Playfair: No, no, (laughs) I was a Swedish referee in the movie. The movie shot for two nights, it was the most boring two nights of my life. Standing on the ice for twelve hours and working for twelve minutes is like… painful but it was what it was (laughs).

PARTING SHOT…

Playfair’s enthusiasm was noticeable throughout our conversation. He had Strudwick all fired up, because of how he talked about defence. Struds really liked Playfair’s approach to encouraging defenders to keep making the quick passes, even when it doesn’t work. That is coaching. Mistakes are part of the game. You just want to limit them, but if you freak out every time a bad pass occurs the players won’t have any confidence and you can’t succeed in the NHL without it. It is impossible.

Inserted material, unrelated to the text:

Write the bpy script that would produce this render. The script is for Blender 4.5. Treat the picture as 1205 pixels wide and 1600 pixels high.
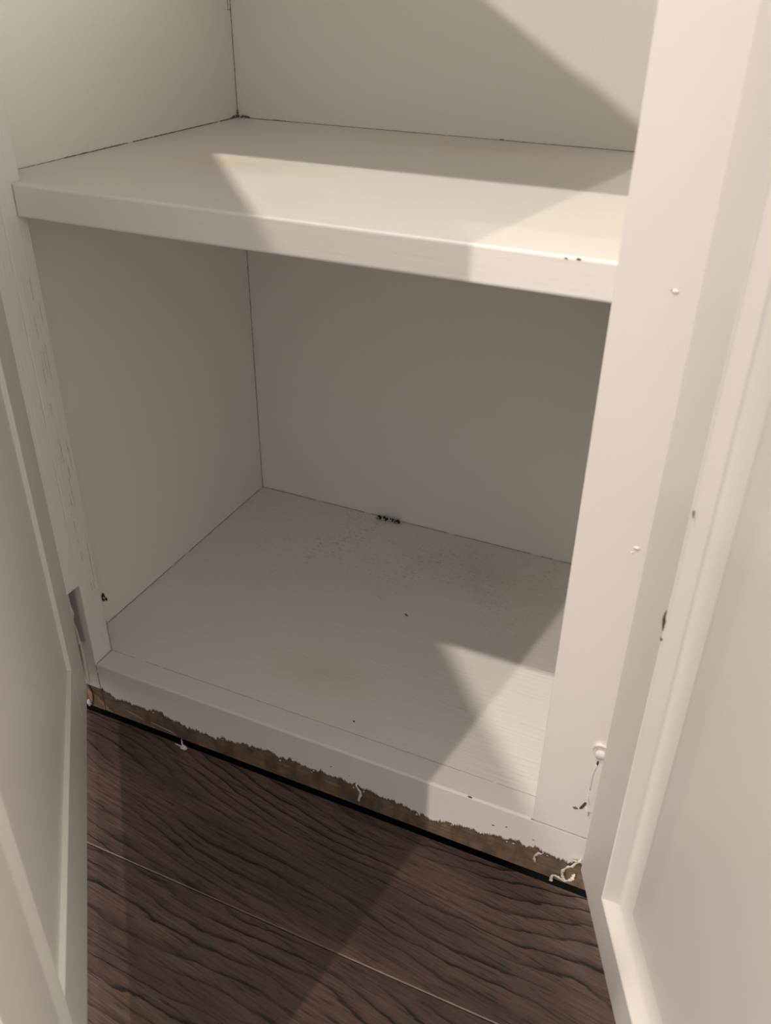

The Oilers won’t be the best defensive team in the NHL next season, but if they can be 16th (middle of the pack), then they should compete for a playoff spot. They were 26th in GA last year at 271. Colorado was 16th at 244. If Edmonton can cut down 27 goals they will be middle of the pack. I don’t think that is unrealistic.
They were 20th in goals scored at 229. The Carolina Hurricanes were 16th with 243. So an improvement of 14 goals puts them middle of the pack.
To me, those are realistic goals. Of course, you’d want them higher than 16th in both categories, but I don’t expect massive improvements.
They just need to become more attentive and work in unison defensively. I think their defence is capable of being middle of the pack, and we’ll see how Playfair’s approach helps get them there.